Maria Madalena e os crânios humanos

Bento J Abreu

Antes de adentrarmos na temática do texto, é importante evidenciarmos que a filosofia relativista vigente fez com que a verdade e o belo deixassem de ser valores universais e próprios da natureza humana. Assim, é recorrente a observação do estado de degradação da arte atual, incompreensível e imiscível ao grande público, a qual almeja desesperadamente atiçar sensações e emoções a partir de uma interpretação subjetiva e individual de uma obra ou realização artística. Segundo André Assis Barreto (2012), a arte moderna preza pelo culto à feiúra, o que nos incapacita em atribuir sentido à vida; e pelo culto à utilidade, no qual toda a ação deve ser dotada necessariamente de algum significado prático.

Basta o nobre leitor deparar-se com uma pintura como Omnia Vanitas (“tudo é vaidade”, 1848), do escocês William Joyce, que facilmente reconhecemos que a beleza é algo fundamental em nossa vida e como a arte é capaz nos fazer transcender o imaginário.

Nessa tela pintada a óleo, a figura de uma mulher contemplativa, Maria Madalena, figura centralmente enquanto se apoia em um crânio humano. O crânio representa a contemplação da morte e a sabedoria que envolvem o arrependimento da ex-prostituta e abnegada seguidora de Jesus que largou a luxúria e lascívia a fim de salvar sua alma. Aparentemente, Dyce participou da campanha de seu amigo e famoso político contemporâneo William Ewart par Gladstone que pretendia “resgatar” as prostitutas daquela época.

Sem a presença da mandíbula, o crânio apresenta-se exposto anterolateralmente por meio de cores claras e frescas que se contrapõem às sombras. A asa maior do esfenoide está ligeiramente maior e a sutura escamosa encontra-se mais horizontal do que se observa normalmente, mas de qualquer maneira o rebuscamento e fidedignidade da obra é impressionante!
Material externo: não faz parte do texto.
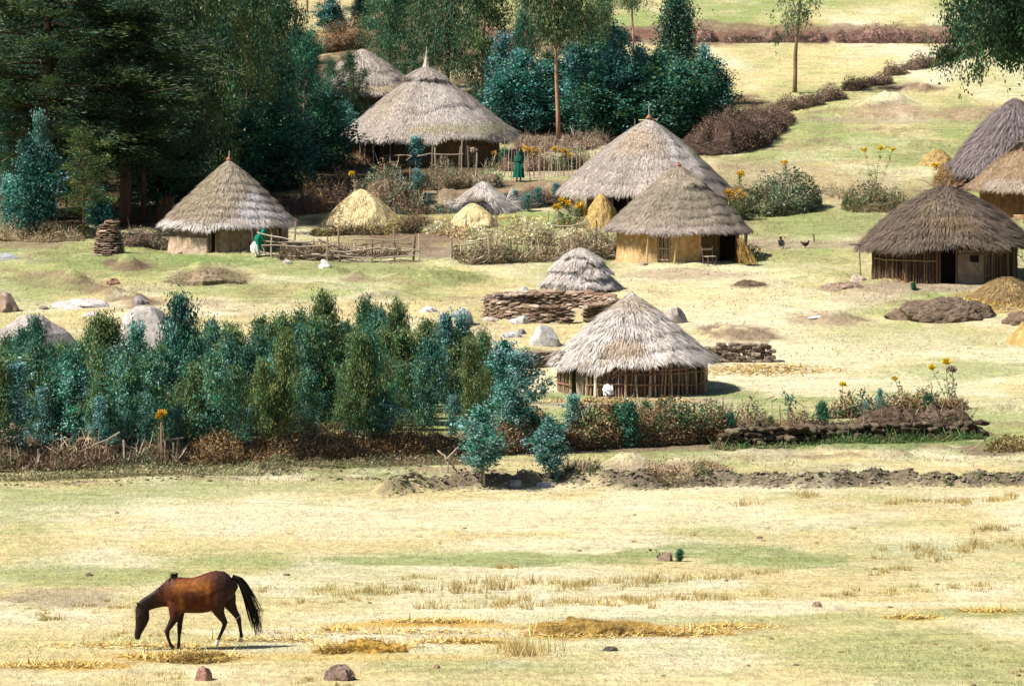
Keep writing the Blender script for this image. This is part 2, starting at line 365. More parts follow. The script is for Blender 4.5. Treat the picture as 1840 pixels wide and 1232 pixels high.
# ------------------------------------------------------------------ ground
STRAW = np.array([.53, .44, .24]); PALE = np.array([.62, .55, .39]); GREEN = np.array([.245, .285, .115]); EARTH = np.array([.17, .12, .085])
OCHRE = np.array([.44, .27, .06]); TURF_SHADE = np.array([.13, .20, .06]); DARK = np.array([.07, .05, .03]); DUST = np.array([.38, .30, .22]); REDE = np.array([.17, .095, .075]); BANKC = np.array([.15, .12, .09])
GROW = [(-200, .6), (0, .62), (45, .5), (62, .2), (85, .04), (150, .03), (178, .35), (200, .5), (250, .62), (330, .6), (420, .55), (480, .5), (520, .42), (560, .3),
        (600, .22), (660, .12), (720, .35), (800, .55), (845, .5), (875, .06), (930, .03), (975, .14), (1010, .28), (1050, .12), (1100, .0), (1150, .06), (1190, .20), (1240, .30)]
ZONES = [  # column, row, half width, half height, colour, strength
    (120, 1035, 190, 18, GREEN, .6), (130, 1078, 110, 22, DUST * .8, .6), (90, 905, 160, 26, GREEN, .6), (350, 880, 260, 14, GREEN, .5),
    (860, 1005, 330, 13, GREEN, .75), (1300, 990, 190, 14, GREEN, .7), (1390, 1004, 150, 16, GREEN, .8), (1560, 940, 220, 10, GREEN, .45), (1700, 985, 160, 22, GREEN, .4),
    (1680, 1170, 220, 55, GREEN, .55), (1450, 1112, 260, 12, GREEN, .5), (1760, 1100, 140, 12, GREEN, .6),
    (100, 1196, 130, 9, OCHRE, .8), (330, 1180, 110, 10, OCHRE, .85), (660, 1162, 110, 12, OCHRE, .75), (830, 1152, 90, 7, OCHRE, .6), (1040, 1135, 130, 16, OCHRE * .8, .95), (760, 1125, 200, 8, OCHRE * 1.2, .6), (560, 1180, 500, 9, OCHRE * 1.25, .4),
    (1220, 1138, 110, 8, OCHRE, .55), (1310, 1125, 90, 7, OCHRE, .45), (1640, 1110, 60, 5, OCHRE, .6), (1780, 1098, 60, 5, OCHRE, .5), (610, 1130, 40, 4, OCHRE, .7), (760, 1118, 120, 7, OCHRE * 1.1, .6),
    (700, 1136, 300, 8, PALE, .8), (900, 1220, 700, 12, STRAW, .5), (800, 925, 800, 30, PALE, .55), (1250, 515, 230, 50, PALE, .55), (1430, 600, 300, 60, PALE, .4), (700, 560, 260, 22, STRAW, .5), (1150, 1095, 330, 9, PALE, .7), (1500, 1085, 330, 6, PALE, .8), (600, 940, 420, 25, PALE, .5), (1200, 910, 500, 16, PALE, .5),
    (1350, 665, 110, 8, OCHRE * 1.1, .7), (1480, 667, 70, 4, OCHRE * 1.1, .7), (1440, 700, 120, 6, OCHRE * 1.1, .25), (1380, 640, 260, 55, PALE, .6), (1500, 690, 180, 22, PALE, .5), (960, 690, 90, 24, PALE, .8), (1740, 665, 130, 22, GREEN, .6),
    (1760, 760, 140, 30, GREEN, .6), (1010, 712, 70, 10, TURF_SHADE * 1.2, .6), (1300, 706, 60, 8, TURF_SHADE, .45),  # dark green patch right of the stake hut paints its cast shadow
    (1230, 495, 130, 10, DUST, .75), (1360, 560, 260, 40, PALE, .55), (1250, 530, 200, 26, STRAW, .5), (1560, 530, 60, 20, DUST, .5),
    (1690, 512, 160, 12, DUST * .8, .8), (1780, 545, 90, 20, OCHRE * .7, .6), (1600, 600, 200, 28, GREEN, .4), (1460, 440, 130, 9, DUST * .8, .7), (1470, 400, 110, 24, GREEN * .9, .7), (1440, 470, 80, 22, GREEN, .4),
    (1340, 462, 40, 12, TURF_SHADE, .7), (780, 455, 60, 14, DUST * .7, .95), (770, 420, 120, 26, EARTH * 1.3, .85), (930, 390, 110, 9, GREEN, .85), (940, 455, 80, 10, TURF_SHADE, .8), (680, 420, 120, 30, EARTH, .6), (850, 470, 80, 8, EARTH * 1.4, .5),
    (860, 340, 280, 22, EARTH * 1.4, .75), (1000, 312, 110, 9, DUST, .7), (640, 330, 110, 40, EARTH * .9, .85), (780, 290, 190, 30, DARK * 1.3, .85),
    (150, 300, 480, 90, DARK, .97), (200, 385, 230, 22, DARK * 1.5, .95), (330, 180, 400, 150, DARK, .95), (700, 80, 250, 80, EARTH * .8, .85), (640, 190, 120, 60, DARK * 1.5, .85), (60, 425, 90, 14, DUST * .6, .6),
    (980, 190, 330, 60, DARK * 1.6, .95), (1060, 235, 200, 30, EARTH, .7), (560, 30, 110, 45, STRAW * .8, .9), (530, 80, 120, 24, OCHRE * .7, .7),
    (250, 470, 160, 14, GREEN * .85, .75), (380, 495, 76, 16, EARTH * 1.2, .8), (232, 477, 42, 10, EARTH * 1.1, .85), (90, 500, 70, 15, EARTH * 1.3, .7), (120, 512, 60, 12, EARTH * 1.2, .7), (175, 520, 40, 9, EARTH * 1.2, .75), (235, 540, 50, 10, EARTH * 1.1, .75), (30, 440, 90, 8, EARTH * 1.3, .6),
    (150, 547, 60, 7, PALE * .9, .7), (60, 520, 110, 24, GREEN, .45), (600, 480, 190, 13, GREEN * .85, .6), (790, 497, 90, 14, GREEN * .8, .75), (640, 500, 25, 8, EARTH * 1.6, .6), (670, 533, 45, 10, DUST * .8, .7), (850, 540, 60, 10, DUST, .4),
    (1320, 600, 85, 15, EARTH * 1.25, .85), (1500, 573, 75, 14, EARTH * 1.5, .7), (1560, 560, 60, 12, TURF_SHADE, .4), (1350, 512, 30, 4, EARTH, .8), (1240, 842, 70, 14, EARTH * 1.5, .75), (1140, 838, 60, 12, EARTH * 1.7, .6), (1785, 803, 60, 14, EARTH, .75),
    (1120, 722, 160, 9, DUST * .9, .8), (980, 600, 120, 30, STRAW, .5), (880, 602, 60, 20, DUST * 1.2, .4),
    (450, 800, 520, 34, EARTH, .75), (480, 775, 470, 18, GREEN * 1.1, .5), (560, 780, 120, 12, STRAW, .6), (420, 690, 500, 70, TURF_SHADE * .8, .8), (1150, 790, 260, 22, EARTH * 1.2, .8), (1550, 790, 240, 14, TURF_SHADE, .7),
    (1600, 195, 80, 14, EARTH * 1.9, .7), (1640, 158, 50, 7, EARTH * 1.3, .8), (1550, 215, 150, 8, DUST * .8, .6), (1300, 265, 120, 12, EARTH * 1.9, .5), (1760, 205, 90, 16, EARTH * 1.7, .7), (1350, 60, 560, 20, REDE, .7),
    (1800, 130, 90, 40, GREEN, .4), (1130, 130, 120, 30, STRAW, .6), (1420, 330, 180, 40, EARTH * 2, .5), (1600, 335, 90, 20, EARTH * 1.8, .5),
    (1220, 400, 130, 30, EARTH, .5), (440, 465, 130, 8, TURF_SHADE * 1.2, .6)]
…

Imagens de Maria Madalena e crânios humanos são recorrentes na história. Uma impressionante tela de Maria Madalena penitente, também segurando um crânio, foi pintada por Peter Wtewael em 1820. Desenvolvida em um aspecto mais sensual, com a mama esquerda exposta e ostentando vestimentas mais suntuosas e joias, também segura um crânio humano. Neste, a base do crânio está detalhada e inclusive o forame magno e o processo mastóideo encontram-se facilmente visíveis.

A pintora italiana Artemisia Gentileschi (1593–1652) também possui uma linda obra com o tema, na qual Maria Madalena penitente, usando vestimentas finas e um colar de pérolas, segura o crânio com um tecido branco ao mesmo tempo que olha para cima e possivelmente balbucia algo em busca de salvação.

Por outro lado, o pintor flamenco Anthony van Dyck (1599–1641) expõe uma Maria Madalena praticamente seminua, também mirando o céu, enquanto um crânio situa-se em cima de um livro (Bíblia?) aberto.

Na obra de Jan Boeckhorst  (1668), Maria Madalena medita e chora com um crânio em suas mãos e o céu encontra-se fechado ao fundo. No crânio, sua visão lateral direita é excepcionalmente representada e expõe saliências ósseas de difícil representação como o arco zigomático, o processo estilóideo, o processo mastóideo, bem como algumas suturas.

Em 1590, El Greco ilustrou Maria Madalena envolta em uma longa túnica vermelha que fixa um crânio humano posicionado numa pedra, enquanto coloca sua mão direita no tórax em busca de penitência. Ao fundo, o filho de Deus crucificado com um céu carregado.

Maria Madalena também está com a mão direita em seu tórax na pintura de Guido Reni (1635). Trajando vestes finais, olha para o céu e posiciona uma cruz na parte superior de um crânio bem detalhado.

Curiosamente, acredita-se que o crânio de Maria Madalena (bem como seus demais ossos) esteja exposto numa gruta na cidade francesa de Saint-Maximin-la-Sainte-Baume…

Referência:

BARRETO, Andre Assi. “A Beleza Como Valor Universal”. Revista Filosofia Ciência&Vida, São Paulo, ano VII, n°73, p. 24-31, agosto, 2012.